Following are some specific suggestions for accompanying psalm tones, Gregorian psalmody, or other “monodic” chant:

• Keep in mind that, in fact, no accompaniment may be needed at all. Historically these chants would have been sung without accompaniment. Or, instead of the organ try a few handbells, used to punctuate the phrases.

Use a discrete, quiet registration, preferably in a swell box to allow for subtle and immediate gradations in dynamics.

• Don’t pedal, or use a light pedal registration.

• It is not necessary to double the melody; providing slow-moving and somewhat thin accompaniment (alternately, a “wash” of sound, hardly moving at all) helps to encourage the requisite flexibility in singing.

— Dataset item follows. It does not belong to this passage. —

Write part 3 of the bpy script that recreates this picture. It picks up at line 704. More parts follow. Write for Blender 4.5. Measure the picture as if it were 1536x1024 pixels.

In generating your accompaniment, think modally, not harmonically. No V7 chords or other traditional harmonic motion.

 

A final thought

The initial learning process of accompanying different types of psalm tones is not unlike mastering a spoken language; playing fluidly and supportively requires having the authentic “accent” in the ears. As with mastering a language, accomplishing the appropriate “sound” of, say, Anglican chant is enhanced by listening to examples. There are fine recordings available (on such labels as EMI, Hyperion, and Priory, among others), especially from English college chapels and cathedrals. Some British recording companies have committed to issuing the entire Psalter in Anglican chant, such as the recordings by the choir of St. Paul’s London, when it was under the direction of the late John Scott. ν

 

Notes

1. Austin Lovelace, The Organist and Hymn Playing (rev.) (Carol Stream, Illinois: Agape, 1981), 26.

2. Erik Routley, Church Music and the Christian Faith (Carol Stream, Illinois: Agape, 1978), 102 and 105–6.

3. Routley, p. 117.

4. Luther’s Works, Vol. 15; ed. Jaroslav Jan Pelikan (Concordia Pub. House, 1971), p. 273.